**Data shown:**

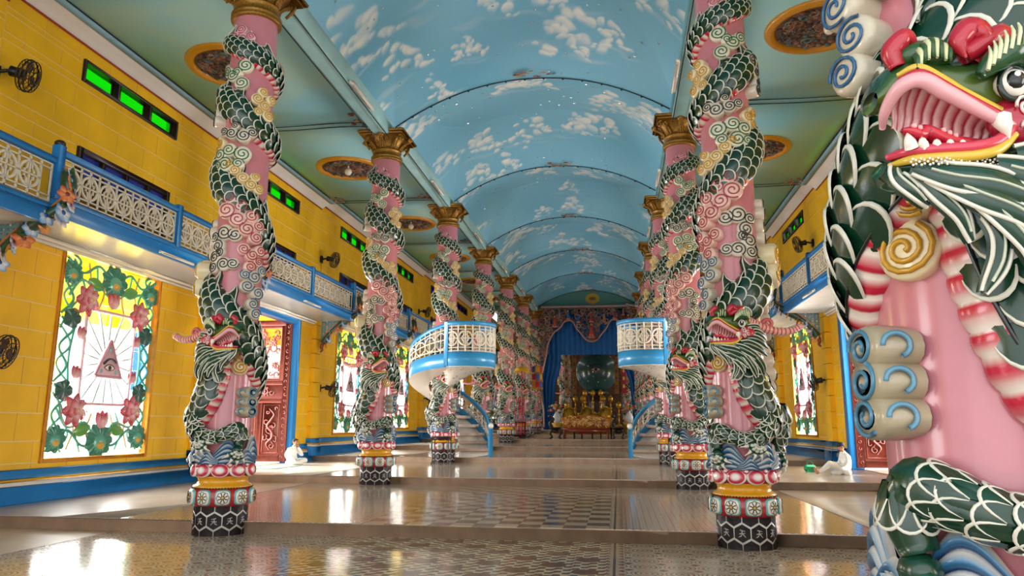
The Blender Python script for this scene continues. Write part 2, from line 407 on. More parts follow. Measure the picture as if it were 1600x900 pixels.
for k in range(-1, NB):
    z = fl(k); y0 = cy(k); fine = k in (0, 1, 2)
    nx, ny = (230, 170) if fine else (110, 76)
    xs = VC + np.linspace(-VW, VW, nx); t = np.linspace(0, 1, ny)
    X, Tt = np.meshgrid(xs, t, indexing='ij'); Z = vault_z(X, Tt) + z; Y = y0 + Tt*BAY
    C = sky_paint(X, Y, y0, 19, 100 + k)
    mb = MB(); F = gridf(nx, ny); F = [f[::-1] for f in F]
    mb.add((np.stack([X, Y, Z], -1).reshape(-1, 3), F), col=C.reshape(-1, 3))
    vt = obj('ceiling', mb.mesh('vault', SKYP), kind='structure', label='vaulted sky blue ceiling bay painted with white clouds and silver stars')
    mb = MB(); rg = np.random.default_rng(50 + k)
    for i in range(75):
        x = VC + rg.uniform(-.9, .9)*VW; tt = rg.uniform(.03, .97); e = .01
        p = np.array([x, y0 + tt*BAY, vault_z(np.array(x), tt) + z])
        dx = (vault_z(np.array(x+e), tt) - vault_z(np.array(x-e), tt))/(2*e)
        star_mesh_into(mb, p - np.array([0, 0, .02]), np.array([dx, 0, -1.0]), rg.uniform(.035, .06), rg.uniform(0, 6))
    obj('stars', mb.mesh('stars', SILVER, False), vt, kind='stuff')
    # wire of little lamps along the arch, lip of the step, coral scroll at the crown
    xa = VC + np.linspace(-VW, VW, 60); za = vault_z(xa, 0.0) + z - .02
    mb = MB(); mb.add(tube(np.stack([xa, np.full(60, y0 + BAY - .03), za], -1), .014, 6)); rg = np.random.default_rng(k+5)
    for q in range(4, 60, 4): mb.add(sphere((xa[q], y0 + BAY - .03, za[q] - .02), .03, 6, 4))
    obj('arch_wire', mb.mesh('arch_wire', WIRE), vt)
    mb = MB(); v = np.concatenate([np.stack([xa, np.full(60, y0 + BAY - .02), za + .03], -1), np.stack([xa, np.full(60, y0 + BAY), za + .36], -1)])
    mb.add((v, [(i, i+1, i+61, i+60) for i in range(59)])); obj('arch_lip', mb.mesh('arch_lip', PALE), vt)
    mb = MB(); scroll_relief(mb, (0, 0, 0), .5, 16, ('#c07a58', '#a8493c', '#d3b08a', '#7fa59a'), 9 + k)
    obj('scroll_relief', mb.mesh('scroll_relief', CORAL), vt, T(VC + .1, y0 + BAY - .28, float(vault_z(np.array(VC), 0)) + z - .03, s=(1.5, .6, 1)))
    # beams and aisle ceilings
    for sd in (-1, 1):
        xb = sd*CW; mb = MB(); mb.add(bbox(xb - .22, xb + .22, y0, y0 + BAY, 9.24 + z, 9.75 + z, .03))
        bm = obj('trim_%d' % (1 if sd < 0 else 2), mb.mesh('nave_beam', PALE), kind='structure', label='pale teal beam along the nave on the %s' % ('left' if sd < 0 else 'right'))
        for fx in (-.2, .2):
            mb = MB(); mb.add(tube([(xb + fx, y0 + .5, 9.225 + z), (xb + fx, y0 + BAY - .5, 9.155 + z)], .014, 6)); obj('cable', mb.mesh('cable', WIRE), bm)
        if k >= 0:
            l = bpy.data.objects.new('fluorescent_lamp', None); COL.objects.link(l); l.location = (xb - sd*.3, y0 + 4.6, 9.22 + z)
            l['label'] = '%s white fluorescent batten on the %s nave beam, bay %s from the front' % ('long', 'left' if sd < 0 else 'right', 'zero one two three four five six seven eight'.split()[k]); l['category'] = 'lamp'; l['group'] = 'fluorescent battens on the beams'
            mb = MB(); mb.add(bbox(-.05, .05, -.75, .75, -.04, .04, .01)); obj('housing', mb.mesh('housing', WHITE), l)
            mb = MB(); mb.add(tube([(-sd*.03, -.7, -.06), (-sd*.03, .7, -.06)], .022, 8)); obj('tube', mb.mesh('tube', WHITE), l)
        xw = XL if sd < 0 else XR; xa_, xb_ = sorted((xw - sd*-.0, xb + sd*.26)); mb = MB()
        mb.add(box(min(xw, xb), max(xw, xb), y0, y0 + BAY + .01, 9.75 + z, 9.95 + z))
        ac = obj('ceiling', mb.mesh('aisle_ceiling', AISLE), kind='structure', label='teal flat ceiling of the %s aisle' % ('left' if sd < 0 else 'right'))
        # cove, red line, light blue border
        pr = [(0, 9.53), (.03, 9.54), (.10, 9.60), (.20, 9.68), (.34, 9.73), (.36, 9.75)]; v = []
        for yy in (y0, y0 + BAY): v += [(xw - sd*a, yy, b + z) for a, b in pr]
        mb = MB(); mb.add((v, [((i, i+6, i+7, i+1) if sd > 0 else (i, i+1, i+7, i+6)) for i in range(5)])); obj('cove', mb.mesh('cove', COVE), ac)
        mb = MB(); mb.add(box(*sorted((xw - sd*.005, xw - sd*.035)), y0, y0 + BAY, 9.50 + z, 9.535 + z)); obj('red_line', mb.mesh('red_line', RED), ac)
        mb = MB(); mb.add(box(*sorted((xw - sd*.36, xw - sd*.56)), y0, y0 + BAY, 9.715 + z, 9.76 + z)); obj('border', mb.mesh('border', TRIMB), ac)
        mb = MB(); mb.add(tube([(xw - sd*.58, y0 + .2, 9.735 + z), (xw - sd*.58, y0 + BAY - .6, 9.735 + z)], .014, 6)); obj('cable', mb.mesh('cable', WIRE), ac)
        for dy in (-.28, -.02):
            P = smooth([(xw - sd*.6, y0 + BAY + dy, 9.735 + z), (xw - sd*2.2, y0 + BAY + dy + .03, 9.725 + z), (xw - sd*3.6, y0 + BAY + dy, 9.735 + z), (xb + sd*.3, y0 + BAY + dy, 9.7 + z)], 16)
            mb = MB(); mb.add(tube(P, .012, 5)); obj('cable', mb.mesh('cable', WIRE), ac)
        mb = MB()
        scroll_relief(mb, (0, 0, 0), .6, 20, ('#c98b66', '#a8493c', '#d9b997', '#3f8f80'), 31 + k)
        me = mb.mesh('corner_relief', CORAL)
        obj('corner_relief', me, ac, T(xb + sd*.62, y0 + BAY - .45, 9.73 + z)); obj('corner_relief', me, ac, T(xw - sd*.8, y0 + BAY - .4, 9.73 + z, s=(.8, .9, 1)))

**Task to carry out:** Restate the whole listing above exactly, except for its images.

**Task result:**
The Blender Python script for this scene continues. Write part 2, from line 407 on. More parts follow. Measure the picture as if it were 1600x900 pixels.
for k in range(-1, NB):
    z = fl(k); y0 = cy(k); fine = k in (0, 1, 2)
    nx, ny = (230, 170) if fine else (110, 76)
    xs = VC + np.linspace(-VW, VW, nx); t = np.linspace(0, 1, ny)
    X, Tt = np.meshgrid(xs, t, indexing='ij'); Z = vault_z(X, Tt) + z; Y = y0 + Tt*BAY
    C = sky_paint(X, Y, y0, 19, 100 + k)
    mb = MB(); F = gridf(nx, ny); F = [f[::-1] for f in F]
    mb.add((np.stack([X, Y, Z], -1).reshape(-1, 3), F), col=C.reshape(-1, 3))
    vt = obj('ceiling', mb.mesh('vault', SKYP), kind='structure', label='vaulted sky blue ceiling bay painted with white clouds and silver stars')
    mb = MB(); rg = np.random.default_rng(50 + k)
    for i in range(75):
        x = VC + rg.uniform(-.9, .9)*VW; tt = rg.uniform(.03, .97); e = .01
        p = np.array([x, y0 + tt*BAY, vault_z(np.array(x), tt) + z])
        dx = (vault_z(np.array(x+e), tt) - vault_z(np.array(x-e), tt))/(2*e)
        star_mesh_into(mb, p - np.array([0, 0, .02]), np.array([dx, 0, -1.0]), rg.uniform(.035, .06), rg.uniform(0, 6))
    obj('stars', mb.mesh('stars', SILVER, False), vt, kind='stuff')
    # wire of little lamps along the arch, lip of the step, coral scroll at the crown
    xa = VC + np.linspace(-VW, VW, 60); za = vault_z(xa, 0.0) + z - .02
    mb = MB(); mb.add(tube(np.stack([xa, np.full(60, y0 + BAY - .03), za], -1), .014, 6)); rg = np.random.default_rng(k+5)
    for q in range(4, 60, 4): mb.add(sphere((xa[q], y0 + BAY - .03, za[q] - .02), .03, 6, 4))
    obj('arch_wire', mb.mesh('arch_wire', WIRE), vt)
    mb = MB(); v = np.concatenate([np.stack([xa, np.full(60, y0 + BAY - .02), za + .03], -1), np.stack([xa, np.full(60, y0 + BAY), za + .36], -1)])
    mb.add((v, [(i, i+1, i+61, i+60) for i in range(59)])); obj('arch_lip', mb.mesh('arch_lip', PALE), vt)
    mb = MB(); scroll_relief(mb, (0, 0, 0), .5, 16, ('#c07a58', '#a8493c', '#d3b08a', '#7fa59a'), 9 + k)
    obj('scroll_relief', mb.mesh('scroll_relief', CORAL), vt, T(VC + .1, y0 + BAY - .28, float(vault_z(np.array(VC), 0)) + z - .03, s=(1.5, .6, 1)))
    # beams and aisle ceilings
    for sd in (-1, 1):
        xb = sd*CW; mb = MB(); mb.add(bbox(xb - .22, xb + .22, y0, y0 + BAY, 9.24 + z, 9.75 + z, .03))
        bm = obj('trim_%d' % (1 if sd < 0 else 2), mb.mesh('nave_beam', PALE), kind='structure', label='pale teal beam along the nave on the %s' % ('left' if sd < 0 else 'right'))
        for fx in (-.2, .2):
            mb = MB(); mb.add(tube([(xb + fx, y0 + .5, 9.225 + z), (xb + fx, y0 + BAY - .5, 9.155 + z)], .014, 6)); obj('cable', mb.mesh('cable', WIRE), bm)
        if k >= 0:
            l = bpy.data.objects.new('fluorescent_lamp', None); COL.objects.link(l); l.location = (xb - sd*.3, y0 + 4.6, 9.22 + z)
            l['label'] = '%s white fluorescent batten on the %s nave beam, bay %s from the front' % ('long', 'left' if sd < 0 else 'right', 'zero one two three four five six seven eight'.split()[k]); l['category'] = 'lamp'; l['group'] = 'fluorescent battens on the beams'
            mb = MB(); mb.add(bbox(-.05, .05, -.75, .75, -.04, .04, .01)); obj('housing', mb.mesh('housing', WHITE), l)
            mb = MB(); mb.add(tube([(-sd*.03, -.7, -.06), (-sd*.03, .7, -.06)], .022, 8)); obj('tube', mb.mesh('tube', WHITE), l)
        xw = XL if sd < 0 else XR; xa_, xb_ = sorted((xw - sd*-.0, xb + sd*.26)); mb = MB()
        mb.add(box(min(xw, xb), max(xw, xb), y0, y0 + BAY + .01, 9.75 + z, 9.95 + z))
        ac = obj('ceiling', mb.mesh('aisle_ceiling', AISLE), kind='structure', label='teal flat ceiling of the %s aisle' % ('left' if sd < 0 else 'right'))
        # cove, red line, light blue border
        pr = [(0, 9.53), (.03, 9.54), (.10, 9.60), (.20, 9.68), (.34, 9.73), (.36, 9.75)]; v = []
        for yy in (y0, y0 + BAY): v += [(xw - sd*a, yy, b + z) for a, b in pr]
        mb = MB(); mb.add((v, [((i, i+6, i+7, i+1) if sd > 0 else (i, i+1, i+7, i+6)) for i in range(5)])); obj('cove', mb.mesh('cove', COVE), ac)
        mb = MB(); mb.add(box(*sorted((xw - sd*.005, xw - sd*.035)), y0, y0 + BAY, 9.50 + z, 9.535 + z)); obj('red_line', mb.mesh('red_line', RED), ac)
        mb = MB(); mb.add(box(*sorted((xw - sd*.36, xw - sd*.56)), y0, y0 + BAY, 9.715 + z, 9.76 + z)); obj('border', mb.mesh('border', TRIMB), ac)
        mb = MB(); mb.add(tube([(xw - sd*.58, y0 + .2, 9.735 + z), (xw - sd*.58, y0 + BAY - .6, 9.735 + z)], .014, 6)); obj('cable', mb.mesh('cable', WIRE), ac)
        for dy in (-.28, -.02):
            P = smooth([(xw - sd*.6, y0 + BAY + dy, 9.735 + z), (xw - sd*2.2, y0 + BAY + dy + .03, 9.725 + z), (xw - sd*3.6, y0 + BAY + dy, 9.735 + z), (xb + sd*.3, y0 + BAY + dy, 9.7 + z)], 16)
            mb = MB(); mb.add(tube(P, .012, 5)); obj('cable', mb.mesh('cable', WIRE), ac)
        mb = MB()
        scroll_relief(mb, (0, 0, 0), .6, 20, ('#c98b66', '#a8493c', '#d9b997', '#3f8f80'), 31 + k)
        me = mb.mesh('corner_relief', CORAL)
        obj('corner_relief', me, ac, T(xb + sd*.62, y0 + BAY - .45, 9.73 + z)); obj('corner_relief', me, ac, T(xw - sd*.8, y0 + BAY - .4, 9.73 + z, s=(.8, .9, 1)))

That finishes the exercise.